The statements by Kishida and Matsui come after the leaders of the Group of Seven met in this Japanese city last May, where they made a historic visit to the Hiroshima Peace Museum and Park and listened to the words of the mayor and the survivors of the bombing -hibakusha-.

This visit was criticized by some hibakusha, since they consider that the declaration and some of the gestures that came out of the visit were "insufficient" to achieve a true denuclearization and that the horror experienced would not be repeated again.

The G7 has several nuclear powers such as the United States, the United Kingdom and France and the former also has weapons deployed in two other countries: Germany and Italy, while Japan and Canada are covered by Washington's nuclear protection "umbrella". .

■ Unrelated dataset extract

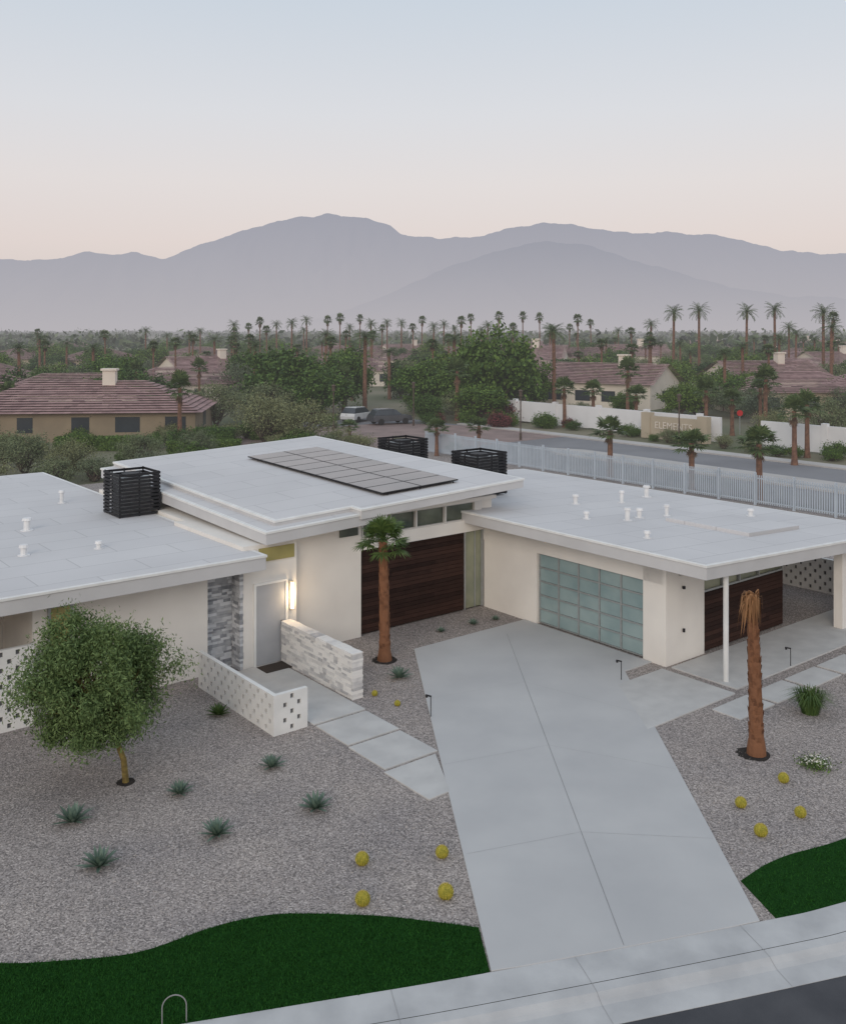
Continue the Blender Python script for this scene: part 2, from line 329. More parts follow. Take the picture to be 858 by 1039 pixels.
roof_slab('main_upper_roof',[(14.5,25.3),(17.3,25.3),(17.3,24.75),(24.45,24.75),(24.2,38.4),(14.5,38.4)],zu,.30)
zr=lambda a,b:3.52-.047*(a-22.4)
roof_slab('garage_roof',[(22.35,15.55),(34,15.55),(34,34.4),(22.35,34.4)],zr,.38)
def wall(name,*a,m='stucco'): return hbox(name,*a,M[m],H)
wall('west_wall',7.5,12.4,25.5,44,0,3.06)
wall('west_wall_back',-7,7.5,28.2,44,0,3.06)
hbox('amber_window',7.95,8.45,25.46,25.498,0.05,2.75,M['glassy'],H)
hbox('side_window',-1,4.5,28.14,28.198,0.4,2.5,M['glass'],H)
b=MB();b.box(7.88,7.95,25.44,25.499,0,2.82);b.box(8.45,8.52,25.44,25.499,0,2.82);b.box(7.951,8.449,25.44,25.499,2.75,2.82);b.obj('amber_window_frame',M['alum'],H)
wall('recess_core',12.4,13.3,26.0,44,0,3.06)
wall('entry_wall',13.38,15.2,25.2,30,0,3.62)
wall('entry_wall_upper',13.76,15.2,30.0,38,3.0,3.62)
wall('main_wall_left',15.2,17.85,25.55,38,0,3.72)
wall('main_wall_core',17.85,23.9,25.85,37.5,0,3.85)
wall('main_wall_band',17.85,23.3,25.6,25.849,2.8,3.22)
wall('main_wall_band_top',17.85,23.9,25.6,25.849,3.86,3.98)
wall('main_wall_right',23.3,23.9,17.72,25.85,2.42,3.1)
def stones(name,a0,a1,b0,b1,z1,m,seed,parent=None,rowh=(.05,.11)):
    r=np.random.default_rng(seed);b=MB();z=0.0
    along_a=(a1-a0)>(b1-b0); lo,hi=(a0,a1) if along_a else (b0,b1)
    while z<z1-.02:
        h=min(r.uniform(*rowh),z1-z);x=lo-r.uniform(0,.2)
        while x<hi:
            l=r.uniform(.14,.42);x0=max(x,lo);x1=min(x+l,hi)
            if x1-x0>.01:
                j=r.uniform(0,.035)
                if along_a:b.box(x0,x1-.004,b0-j,b1+j,z,z+h-.004)
                else:b.box(a0-j,a1+j,x0,x1-.004,z,z+h-.004)
            x+=l
        z+=h
    return b.obj(name,M[m],parent,house=True)
stones('stone_cladding',12.42,13.3,25.72,25.98,3.05,'stoneD',3,H)
stones('stone_cladding_return',13.30,13.37,25.2,25.70,3.05,'stoneD',4,H)
stones('stone_garden_wall',14.62,14.92,21.3,25.1,1.25,'stoneL',8)
b=MB();b.box(13.72,13.79,25.13,25.199,0,2.48);b.box(14.79,14.86,25.13,25.199,0,2.48);b.box(13.791,14.789,25.13,25.199,2.41,2.48);b.obj('door_frame',M['white'],H)
hbox('front_door',13.795,14.785,25.16,25.198,0.04,2.405,M['doorp'],H)
b=MB();b.box(14.64,14.68,25.10,25.16,0.95,1.25);b.obj('door_handle',M['black'],H)
b=MB();b.box(14.93,15.03,25.12,25.199,1.5,2.4,0);b.obj('sconce_back',M['alum'],H)
b=MB();b.cyl(14.98,25.07,1.56,2.34,.045);b.obj('sconce_tube',M['lamp'],H)
ld=bpy.data.lights.new('sconce_light','POINT');ld.energy=13;ld.color=(1,.72,.42);ld.shadow_soft_size=.1
lo=bpy.data.objects.new('sconce_light',ld);col.objects.link(lo);lo.parent=H;lo.location=(14.98,24.9,1.95)
hbox('entry_clerestory',13.9,15.1,25.155,25.198,3.1,3.5,M['glassy'],H)
hbox('number_plate',17.0,17.7,25.5,25.549,3.35,3.6,M['glass'],H)
def planks(name,a0,a1,b0,b1,z0,z1,parent):
    b=MB();z=z0;r=np.random.default_rng(int(a0*7))
    while z<z1-.02:
        h=min(.14,z1-z)
        cut=r.uniform(a0+.6,a1-.6)
        b.box(a0,cut-.003,b0,b1,z,z+h-.010);b.box(cut,a1,b0,b1,z,z+h-.010);z+=h
    b.obj(name,M['wood'],parent)
    hbox(name+'_backing',a0,a1,b1+.001,b1+.02,z0,z1,M['black'],parent)
planks('wood_siding_main',17.86,22.38,25.66,25.72,.05,2.795,H)
hbox('tall_window',22.42,23.25,25.70,25.74,.05,3.2,M['glassg'],H)
b=MB();b.box(22.38,22.44,25.62,25.76,.02,2.799);b.box(23.22,23.28,25.62,25.76,.02,2.799);b.box(22.9,22.94,25.66,25.76,.05,2.799);b.obj('tall_window_frame',M['alum'],H)
b=MB();f=MB();ed=[17.95,19.1,20.2,21.5,22.9]
for i in range(4):
    b.box(ed[i]+.04,ed[i+1]-.04,25.74,25.78,3.26,3.82)
    f.box(ed[i]-.02,ed[i]+.04,25.62,25.8,3.221,3.859)
f.box(22.86,23.2,25.62,25.8,3.221,3.859);f.box(17.96,22.86,25.64,25.8,3.221,3.26);f.box(17.96,22.86,25.64,25.8,3.82,3.859)
b.obj('clerestory_glass',M['glass'],H);f.obj('clerestory_frame',M['soffit'],H)
wall('garage_wall_far',23.3,23.9,22.95,25.6,0,2.42)
wall('garage_wall_near',23.3,25.2,17.6,18.45,0,3.1)
wall('garage_core',23.9,29.75,18.45,33,0,2.98)
wall('garage_wall_top',23.9,29.75,17.6,18.45,2.6,2.95)
g=empty('garage_door');g.parent=H
b=MB();fr=MB();a_=23.42;ncol=5;nrow=5;b0,b1,z0,z1=18.5,22.9,.06,2.4
for i in range(ncol):
    for j in range(nrow):
        u0=b0+(b1-b0)*i/ncol;u1=b0+(b1-b0)*(i+1)/ncol;w0=z0+(z1-z0)*j/nrow;w1=z0+(z1-z0)*(j+1)/nrow
        b.box(a_,a_+.02,u0+.03,u1-.03,w0+.025,w1-.025)
for i in range(ncol+1):
    u=b0+(b1-b0)*i/ncol;fr.box(a_-.035,a_+.03,u-.025,u+.025,z0,z1)
for j in range(nrow+1):
    w=z0+(z1-z0)*j/nrow
    for i in range(ncol):
        u0=b0+(b1-b0)*i/ncol;u1=b0+(b1-b0)*(i+1)/ncol
        fr.box(a_-.03,a_+.028,u0+.026,u1-.026,w-.02,w+.02)
b.obj('frosted_panes',M['frost'],g);fr.obj('door_frame_grid',M['alum'],g)
hbox('garage_backing',23.5,23.8,18.45,22.95,0,2.42,M['black'],g)
planks('wood_siding_garage',25.22,29.74,17.66,17.72,.05,1.85,H)
b=MB();f=MB();ed=[25.22,26.3,27.2,28.3,29.74]
for i in range(4):
    b.box(ed[i]+.04,ed[i+1]-.04,17.75,17.79,1.92,2.56);f.box(ed[i],ed[i]+.04,17.66,17.82,1.86,2.6)
f.box(29.70,29.75,17.66,17.82,1.86,2.6);f.box(25.26,29.70,17.67,17.82,1.86,1.92);f.box(25.26,29.70,17.67,17.82,2.56,2.6)
b.obj('garage_window_glass',M['glassg'],H);f.obj('garage_window_frame',M['alum'],H)
hbox('garage_front_core',25.2,29.75,17.83,18.449,0,2.6,M['black'],H)
b=MB();b.cyl(23.62,15.78,0.03,3.08,.075,n=16);b.obj('porch_post',M['white'],H)
wall('carport_wall',30.75,34.2,16.1,16.4,0,2.78)
b=MB();b.cyl(24.1,17.55,2.2,2.28,.05);b.cyl(24.1,17.55,.9,1.0,.04);b.obj('wall_light',M['black'],H)
b=MB();b.prism([(27.5,17.5),(30.5,17.5),(30.5,20.8),(27.5,20.8)],lambda x,y:zr(x,y)+.16,.13);b.obj('roof_hatch',M['roof'],H,bevel=.01)
def vents(name,L_,zf):
    b=MB()
    for a,bb,h,r in L_:
        h*=1.35;r*=1.45
        z=zf(a,bb)+.03;b.cyl(a,bb,z,z+h,r,n=10);b.cyl(a,bb,z+h,z+h+.08,r*1.6,r*1.3,n=10);b.cyl(a,bb,z,z+.03,r*2,n=10)
    b.obj(name,M['vent'],H)
vents('roof_vents_east',[(26.3,21.5,.28,.06),(27.2,21.7,.2,.06),(28.5,21.5,.25,.05),(25.2,22.4,.15,.05),(27.5,25,.22,.06),(31.5,20,.15,.06),(29.5,24.4,.3,.05),(31.8,25,.3,.07),(24.2,19,.12,.05)],zr)
vents('roof_vents_west',[(9.3,32.2,.25,.07),(8.2,28.7,.18,.06),(10.2,28.2,.12,.05),(6.8,33.5,.2,.05),(11.8,36.5,.3,.05)],zl)
sp=empty('solar_panel_array',ROT)
b=MB();f=MB();a0,b0=18.85,25.75;pw,pl=1.66,1.02
zs=lambda a,b_:zu(a,b_)+.16
for i in range(2):
    for j in range(9):
        x0=a0+i*(pw+.02);y0=b0+j*(pl+.02)
        q=[(x0+.025,y0+.025),(x0+pw-.025,y0+.025),(x0+pw-.025,y0+pl-.025),(x0+.025,y0+pl-.025)]
        q2=[(x0,y0),(x0+pw,y0),(x0+pw,y0+pl),(x0,y0+pl)]
        f.prism(q2,zs,.04);b.prism(q,lambda a,c:zs(a,c)+.003,.02)
for j in range(10):
    for x in (19.1,20.5,22.0): f.cyl(x,b0+.05+j*1.02,zu(x,b0+j)+.03,zs(x,b0+j)-.03,.02,n=6)
f.obj('panel_frames',M['black'],sp);b.obj('panel_glass',M['solar'],sp)
def acbox(a,b_,z0,z1,s=1.5):
    b=MB();n=int((z1-z0)/.12)
    for i in range(n):
        z=z0+.03+i*(z1-z0-.03)/n
        b.box(a,a+s,b_,b_+.025,z,z+.085);b.box(a,a+s,b_+s-.025,b_+s,z,z+.085)
        b.box(a,a+.025,b_+.03,b_+s-.03,z,z+.085);b.box(a+s-.025,a+s,b_+.03,b_+s-.03,z,z+.085)
    for x in (a+.03,a+s/2-.02,a+s-.07):
        for y in (b_+.03,b_+s-.07): b.box(x,x+.04,y,y+.04,z0,z1-.02)
    b.box(a+.03,a+.07,b_+s/2,b_+s/2+.04,z0,z1-.02)
    b.box(a+.25,a+s-.25,b_+.25,b_+s-.25,z0,z1-.22,1)
    b.cyl(a+s/2,b_+s/2,z1-.22,z1-.12,.38,.36,n=20,mi=0)
    b.obj('air_conditioner_screen',[M['black'],M['alum']],house=True)
acbox(12.35,32.2,3.50,5.05);acbox(25.05,27.9,3.42,5.15,1.6);acbox(25.0,32.9,3.4,5.25,1.6)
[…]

Matsui also wanted to express the wish of the hibakusha, saying that his country should serve as a reconciliation link between nuclear and non-nuclear powers and join the Treaty on the Prohibition of Nuclear Weapons.

This agreement, which entered into force in 2021, would force the Asian country to renounce the nuclear protection provided by the United States.

It also contains prohibitions on the development, production, possession, use or threat of use of nuclear weapons, and seeks to send a clearer and stronger message than the Non-Proliferation Treaty (NPT), which entered into force in 1970, of which Japan is part.

"Japan should immediately join the Nuclear Weapons Prohibition Treaty and establish common ground for nuclear abolition discussions, at least as an observer, at the second meeting in November this year," Matsui said.